# YOUR GOAL:
Locate all lines with the word "Python". Copy them.
[START OF SUPPLIED RECORDS]
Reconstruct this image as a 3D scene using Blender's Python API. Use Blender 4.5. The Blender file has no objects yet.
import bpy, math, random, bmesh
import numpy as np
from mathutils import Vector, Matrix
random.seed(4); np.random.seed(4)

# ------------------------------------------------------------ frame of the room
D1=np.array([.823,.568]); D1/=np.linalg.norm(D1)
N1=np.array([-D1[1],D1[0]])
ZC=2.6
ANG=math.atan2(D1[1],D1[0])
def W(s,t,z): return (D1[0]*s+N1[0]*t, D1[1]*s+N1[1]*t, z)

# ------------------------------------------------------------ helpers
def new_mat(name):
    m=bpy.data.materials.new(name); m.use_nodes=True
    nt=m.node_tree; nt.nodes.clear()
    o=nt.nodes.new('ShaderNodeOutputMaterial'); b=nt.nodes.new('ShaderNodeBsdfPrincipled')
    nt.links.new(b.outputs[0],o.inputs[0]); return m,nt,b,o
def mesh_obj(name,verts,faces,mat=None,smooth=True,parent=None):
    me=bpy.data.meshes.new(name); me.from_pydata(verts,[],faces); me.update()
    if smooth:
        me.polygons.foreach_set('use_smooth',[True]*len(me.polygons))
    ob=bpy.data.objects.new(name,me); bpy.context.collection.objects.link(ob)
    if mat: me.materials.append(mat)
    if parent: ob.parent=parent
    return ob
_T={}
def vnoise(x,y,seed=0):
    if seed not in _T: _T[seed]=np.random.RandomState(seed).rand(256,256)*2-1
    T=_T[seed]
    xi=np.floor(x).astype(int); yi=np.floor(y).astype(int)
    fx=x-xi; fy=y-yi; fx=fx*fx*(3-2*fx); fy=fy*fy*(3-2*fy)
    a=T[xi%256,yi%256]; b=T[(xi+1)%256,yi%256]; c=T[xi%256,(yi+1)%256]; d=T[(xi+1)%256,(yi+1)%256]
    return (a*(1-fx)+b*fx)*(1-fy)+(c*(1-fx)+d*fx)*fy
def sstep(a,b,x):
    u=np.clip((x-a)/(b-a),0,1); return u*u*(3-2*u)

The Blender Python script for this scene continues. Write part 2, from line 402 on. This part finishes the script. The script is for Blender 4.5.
[END OF SUPPLIED RECORDS]
# ANSWER IN FULL:
Reconstruct this image as a 3D scene using Blender's Python API. Use Blender 4.5. The Blender file has no objects yet.
The Blender Python script for this scene continues. Write part 2, from line 402 on. This part finishes the script. The script is for Blender 4.5.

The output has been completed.